A spring passage to America is so great an object, that I should be very sorry to have the negotiations spun out to such a length as to oblige me to lose it, and I take it for granted, I shall now receive the acceptance of my resignation by the first ships.

I have the honor to be, &c.

JOHN ADAMS.

TO ROBERT MORRIS.

Paris, May 21st, 1783.

Sir,

I am just now honored with yours of the 19th of January, by the way of London. We have not yet had the happiness to receive, as we should be disposed to do with open arms, our excellent old friend Jefferson, and begin to fear that the news of peace has determined him not to come.

I thank you, Sir, for your polite congratulations; when the tide turned, it flowed with rapidity, and carried the vessel, as I hope, into a safe harbor.

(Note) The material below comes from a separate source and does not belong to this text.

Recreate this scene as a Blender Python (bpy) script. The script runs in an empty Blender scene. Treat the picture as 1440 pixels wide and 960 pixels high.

As to the loan in Holland, I have never troubled you, nor any one else in America, with details of the vexations of various kinds, which I met with in the negotiation of it; indeed, I never thought it prudent or safe to do it. If I had told the whole truth, it could have done no good, and it might have done infinite mischief. In general, it is now sufficient to say, that private interest, party spirit, factions, cabals, and slanderers, have obstructed, perplexed, and tortured our loan in Holland, as well as all our other affairs, foreign and domestic. But as there has been a greater variety of clashing interests, English, French, Stadtholderian, Republican, and American, mixing in the affair of our loan in Holland, it has been more puzzled than anything else. If, in the bitterness of my soul, I had described the fermentation, and mentioned names, and drawn characters, I might have transmitted a curious tale, but it would have only served to inflame old animosities, and excite new ones.